Rows from a 3D scene dataset:
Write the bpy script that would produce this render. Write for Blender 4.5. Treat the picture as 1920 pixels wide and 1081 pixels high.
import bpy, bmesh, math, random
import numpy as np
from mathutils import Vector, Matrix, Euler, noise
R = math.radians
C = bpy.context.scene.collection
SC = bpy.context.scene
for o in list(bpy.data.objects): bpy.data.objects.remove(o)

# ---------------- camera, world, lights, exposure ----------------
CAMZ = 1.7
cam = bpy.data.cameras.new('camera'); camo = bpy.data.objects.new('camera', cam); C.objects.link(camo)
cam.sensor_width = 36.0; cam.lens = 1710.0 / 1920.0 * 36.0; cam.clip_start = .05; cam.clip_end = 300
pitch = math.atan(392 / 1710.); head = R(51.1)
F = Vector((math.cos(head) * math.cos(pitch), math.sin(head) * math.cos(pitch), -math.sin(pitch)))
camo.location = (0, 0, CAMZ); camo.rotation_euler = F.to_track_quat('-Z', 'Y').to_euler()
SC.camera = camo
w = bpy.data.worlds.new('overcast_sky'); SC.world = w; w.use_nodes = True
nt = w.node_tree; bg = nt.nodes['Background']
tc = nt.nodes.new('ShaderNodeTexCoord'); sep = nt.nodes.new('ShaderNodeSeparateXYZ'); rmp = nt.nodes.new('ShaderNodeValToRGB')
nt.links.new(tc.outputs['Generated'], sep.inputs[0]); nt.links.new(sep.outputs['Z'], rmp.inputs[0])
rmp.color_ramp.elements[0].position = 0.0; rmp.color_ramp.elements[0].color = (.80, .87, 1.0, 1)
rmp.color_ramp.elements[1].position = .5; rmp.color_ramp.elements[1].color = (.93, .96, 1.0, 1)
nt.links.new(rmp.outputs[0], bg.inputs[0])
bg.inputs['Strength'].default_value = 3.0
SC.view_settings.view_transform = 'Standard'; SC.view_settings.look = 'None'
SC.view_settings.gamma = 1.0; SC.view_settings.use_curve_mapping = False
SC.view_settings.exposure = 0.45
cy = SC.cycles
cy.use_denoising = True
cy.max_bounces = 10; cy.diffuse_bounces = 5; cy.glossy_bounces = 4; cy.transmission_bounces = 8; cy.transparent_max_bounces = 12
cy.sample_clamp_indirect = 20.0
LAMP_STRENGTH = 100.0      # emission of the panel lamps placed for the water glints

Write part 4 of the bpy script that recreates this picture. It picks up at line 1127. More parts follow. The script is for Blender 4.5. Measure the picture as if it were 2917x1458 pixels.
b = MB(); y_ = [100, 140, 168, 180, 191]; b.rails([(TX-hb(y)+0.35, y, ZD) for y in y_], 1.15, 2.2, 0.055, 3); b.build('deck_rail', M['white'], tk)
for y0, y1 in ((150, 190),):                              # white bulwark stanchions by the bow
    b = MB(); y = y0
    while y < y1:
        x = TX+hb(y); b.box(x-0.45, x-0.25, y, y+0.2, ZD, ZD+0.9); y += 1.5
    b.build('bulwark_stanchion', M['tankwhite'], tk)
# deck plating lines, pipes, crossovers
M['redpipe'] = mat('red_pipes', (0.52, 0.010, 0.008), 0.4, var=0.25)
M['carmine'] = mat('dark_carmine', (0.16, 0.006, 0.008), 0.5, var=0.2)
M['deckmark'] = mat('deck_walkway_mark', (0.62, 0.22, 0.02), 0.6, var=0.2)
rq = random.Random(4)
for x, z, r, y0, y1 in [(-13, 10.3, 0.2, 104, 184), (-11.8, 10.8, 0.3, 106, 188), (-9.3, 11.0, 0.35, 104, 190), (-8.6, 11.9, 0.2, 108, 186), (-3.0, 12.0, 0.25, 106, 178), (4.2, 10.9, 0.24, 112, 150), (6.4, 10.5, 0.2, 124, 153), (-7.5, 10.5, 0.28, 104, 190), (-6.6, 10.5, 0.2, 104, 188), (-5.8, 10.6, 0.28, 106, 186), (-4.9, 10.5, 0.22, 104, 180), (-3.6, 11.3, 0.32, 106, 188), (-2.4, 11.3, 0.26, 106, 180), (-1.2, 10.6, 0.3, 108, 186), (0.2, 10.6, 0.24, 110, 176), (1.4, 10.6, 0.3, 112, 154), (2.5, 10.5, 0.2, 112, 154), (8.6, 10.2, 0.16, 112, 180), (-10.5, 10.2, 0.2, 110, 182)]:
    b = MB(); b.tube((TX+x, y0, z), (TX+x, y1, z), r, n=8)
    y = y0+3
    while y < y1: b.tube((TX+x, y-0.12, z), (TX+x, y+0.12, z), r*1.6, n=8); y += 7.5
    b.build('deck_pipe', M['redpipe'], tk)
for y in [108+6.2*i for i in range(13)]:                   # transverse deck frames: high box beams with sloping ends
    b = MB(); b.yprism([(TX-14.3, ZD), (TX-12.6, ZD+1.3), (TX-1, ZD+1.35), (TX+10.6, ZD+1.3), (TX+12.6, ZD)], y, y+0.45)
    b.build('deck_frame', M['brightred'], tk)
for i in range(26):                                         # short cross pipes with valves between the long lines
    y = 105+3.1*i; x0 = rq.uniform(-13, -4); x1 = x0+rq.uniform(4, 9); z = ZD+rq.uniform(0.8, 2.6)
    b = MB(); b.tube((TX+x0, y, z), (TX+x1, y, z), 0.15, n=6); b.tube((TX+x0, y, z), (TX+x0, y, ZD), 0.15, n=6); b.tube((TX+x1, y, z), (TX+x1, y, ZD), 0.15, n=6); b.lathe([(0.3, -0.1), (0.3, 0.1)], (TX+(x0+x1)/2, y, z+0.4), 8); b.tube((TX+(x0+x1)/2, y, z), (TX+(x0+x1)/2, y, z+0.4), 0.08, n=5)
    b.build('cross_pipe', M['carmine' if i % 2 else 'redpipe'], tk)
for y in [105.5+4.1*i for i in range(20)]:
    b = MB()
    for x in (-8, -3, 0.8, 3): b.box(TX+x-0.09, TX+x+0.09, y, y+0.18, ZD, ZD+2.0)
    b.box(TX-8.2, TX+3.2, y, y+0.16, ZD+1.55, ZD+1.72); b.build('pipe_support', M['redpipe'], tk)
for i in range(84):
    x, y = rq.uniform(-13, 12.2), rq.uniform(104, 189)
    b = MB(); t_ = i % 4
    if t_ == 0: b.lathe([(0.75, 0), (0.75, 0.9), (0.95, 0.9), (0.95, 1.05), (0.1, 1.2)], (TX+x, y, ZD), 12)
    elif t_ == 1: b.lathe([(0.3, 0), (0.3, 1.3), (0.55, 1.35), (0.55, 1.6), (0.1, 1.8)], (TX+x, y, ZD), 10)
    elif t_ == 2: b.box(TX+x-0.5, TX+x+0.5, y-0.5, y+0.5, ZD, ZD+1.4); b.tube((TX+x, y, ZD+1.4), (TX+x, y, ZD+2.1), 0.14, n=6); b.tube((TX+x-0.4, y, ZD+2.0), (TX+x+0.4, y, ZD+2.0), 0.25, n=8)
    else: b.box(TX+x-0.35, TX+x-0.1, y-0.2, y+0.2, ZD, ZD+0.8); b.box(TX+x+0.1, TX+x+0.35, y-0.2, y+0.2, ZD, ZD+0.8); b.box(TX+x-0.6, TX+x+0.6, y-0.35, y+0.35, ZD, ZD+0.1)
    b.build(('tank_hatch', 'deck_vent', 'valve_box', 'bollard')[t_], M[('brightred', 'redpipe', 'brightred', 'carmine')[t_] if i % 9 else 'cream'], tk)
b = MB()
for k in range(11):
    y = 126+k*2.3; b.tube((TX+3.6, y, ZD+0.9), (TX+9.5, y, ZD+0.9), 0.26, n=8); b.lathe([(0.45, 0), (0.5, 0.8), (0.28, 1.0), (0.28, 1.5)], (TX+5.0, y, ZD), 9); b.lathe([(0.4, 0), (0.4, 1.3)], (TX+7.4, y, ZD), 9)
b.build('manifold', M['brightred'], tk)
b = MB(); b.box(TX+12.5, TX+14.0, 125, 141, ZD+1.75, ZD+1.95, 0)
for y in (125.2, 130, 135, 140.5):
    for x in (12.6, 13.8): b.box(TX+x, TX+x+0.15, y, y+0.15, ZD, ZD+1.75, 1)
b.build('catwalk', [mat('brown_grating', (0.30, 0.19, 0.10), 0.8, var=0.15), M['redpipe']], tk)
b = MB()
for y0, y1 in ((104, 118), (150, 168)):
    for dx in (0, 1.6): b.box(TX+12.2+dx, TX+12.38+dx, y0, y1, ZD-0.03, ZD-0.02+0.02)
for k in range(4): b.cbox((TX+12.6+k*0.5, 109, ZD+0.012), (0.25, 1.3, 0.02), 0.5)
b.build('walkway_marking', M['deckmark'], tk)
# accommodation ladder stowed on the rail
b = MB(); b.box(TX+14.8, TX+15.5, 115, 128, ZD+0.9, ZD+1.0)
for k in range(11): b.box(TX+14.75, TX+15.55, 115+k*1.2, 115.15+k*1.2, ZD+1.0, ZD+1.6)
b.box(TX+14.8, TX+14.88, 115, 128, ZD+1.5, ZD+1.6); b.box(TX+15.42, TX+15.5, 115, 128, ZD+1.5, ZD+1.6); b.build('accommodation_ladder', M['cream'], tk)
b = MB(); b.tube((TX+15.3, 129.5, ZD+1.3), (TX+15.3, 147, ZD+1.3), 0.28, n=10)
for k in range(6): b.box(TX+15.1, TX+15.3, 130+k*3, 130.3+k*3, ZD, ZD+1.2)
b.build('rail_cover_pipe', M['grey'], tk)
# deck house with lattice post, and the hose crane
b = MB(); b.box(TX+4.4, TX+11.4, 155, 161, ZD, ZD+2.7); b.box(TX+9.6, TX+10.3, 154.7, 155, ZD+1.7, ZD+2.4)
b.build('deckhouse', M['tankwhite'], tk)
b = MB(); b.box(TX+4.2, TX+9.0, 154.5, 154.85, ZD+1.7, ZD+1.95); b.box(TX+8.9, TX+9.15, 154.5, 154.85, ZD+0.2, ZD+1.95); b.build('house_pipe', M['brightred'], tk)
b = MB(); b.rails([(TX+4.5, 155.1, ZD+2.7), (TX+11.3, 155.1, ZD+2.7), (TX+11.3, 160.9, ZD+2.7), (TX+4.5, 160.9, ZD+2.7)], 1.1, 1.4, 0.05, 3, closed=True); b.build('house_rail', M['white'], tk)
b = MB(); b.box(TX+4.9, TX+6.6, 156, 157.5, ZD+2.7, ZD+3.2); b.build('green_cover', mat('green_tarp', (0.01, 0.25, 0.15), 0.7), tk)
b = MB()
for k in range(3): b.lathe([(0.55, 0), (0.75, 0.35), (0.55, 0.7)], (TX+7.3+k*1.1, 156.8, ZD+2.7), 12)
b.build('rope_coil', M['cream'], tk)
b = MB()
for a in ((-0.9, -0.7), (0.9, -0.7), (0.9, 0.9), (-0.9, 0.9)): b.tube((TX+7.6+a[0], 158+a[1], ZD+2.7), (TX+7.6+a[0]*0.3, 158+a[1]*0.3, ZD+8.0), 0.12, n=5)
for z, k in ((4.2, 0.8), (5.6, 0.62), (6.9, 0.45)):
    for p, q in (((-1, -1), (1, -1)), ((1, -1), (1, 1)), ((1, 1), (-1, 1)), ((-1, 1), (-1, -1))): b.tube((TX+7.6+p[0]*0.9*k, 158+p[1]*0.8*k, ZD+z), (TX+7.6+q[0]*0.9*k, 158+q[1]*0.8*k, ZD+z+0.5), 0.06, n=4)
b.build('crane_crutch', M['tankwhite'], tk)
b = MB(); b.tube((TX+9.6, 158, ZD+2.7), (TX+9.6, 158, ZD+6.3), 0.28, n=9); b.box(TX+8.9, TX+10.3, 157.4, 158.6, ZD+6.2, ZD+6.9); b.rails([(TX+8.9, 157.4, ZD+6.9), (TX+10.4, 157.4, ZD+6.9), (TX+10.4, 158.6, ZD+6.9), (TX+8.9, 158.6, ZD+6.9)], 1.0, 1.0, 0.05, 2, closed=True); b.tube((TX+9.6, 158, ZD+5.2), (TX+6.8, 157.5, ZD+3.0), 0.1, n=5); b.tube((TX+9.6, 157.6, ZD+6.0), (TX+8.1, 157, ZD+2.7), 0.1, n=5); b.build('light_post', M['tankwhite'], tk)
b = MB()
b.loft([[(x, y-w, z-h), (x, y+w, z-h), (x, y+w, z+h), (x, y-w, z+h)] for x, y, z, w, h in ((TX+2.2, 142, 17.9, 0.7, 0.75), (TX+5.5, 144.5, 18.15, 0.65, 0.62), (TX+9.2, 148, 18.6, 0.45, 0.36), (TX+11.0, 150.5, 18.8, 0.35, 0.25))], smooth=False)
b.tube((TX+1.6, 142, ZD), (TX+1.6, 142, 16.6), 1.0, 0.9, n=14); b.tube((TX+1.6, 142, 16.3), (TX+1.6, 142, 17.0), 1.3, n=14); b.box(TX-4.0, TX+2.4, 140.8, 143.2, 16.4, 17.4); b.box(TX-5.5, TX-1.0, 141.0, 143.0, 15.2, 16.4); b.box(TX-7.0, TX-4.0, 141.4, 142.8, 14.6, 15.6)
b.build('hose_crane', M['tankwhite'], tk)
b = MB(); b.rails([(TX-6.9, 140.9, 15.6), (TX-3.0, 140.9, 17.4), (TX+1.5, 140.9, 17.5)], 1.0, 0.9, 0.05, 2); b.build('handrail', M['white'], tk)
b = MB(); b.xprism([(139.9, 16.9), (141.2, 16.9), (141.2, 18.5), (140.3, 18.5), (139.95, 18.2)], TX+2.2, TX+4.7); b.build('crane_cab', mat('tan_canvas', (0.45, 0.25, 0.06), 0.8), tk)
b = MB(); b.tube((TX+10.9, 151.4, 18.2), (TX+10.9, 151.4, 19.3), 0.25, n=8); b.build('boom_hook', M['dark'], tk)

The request
Take the entries above and copy them exactly from the first line through the line with "for o in list(bpy.data.objects): bpy.data.objects.remove(o)"; leave out every line after it.

Response
Write the bpy script that would produce this render. Write for Blender 4.5. Treat the picture as 1920 pixels wide and 1081 pixels high.
import bpy, bmesh, math, random
import numpy as np
from mathutils import Vector, Matrix, Euler, noise
R = math.radians
C = bpy.context.scene.collection
SC = bpy.context.scene
for o in list(bpy.data.objects): bpy.data.objects.remove(o)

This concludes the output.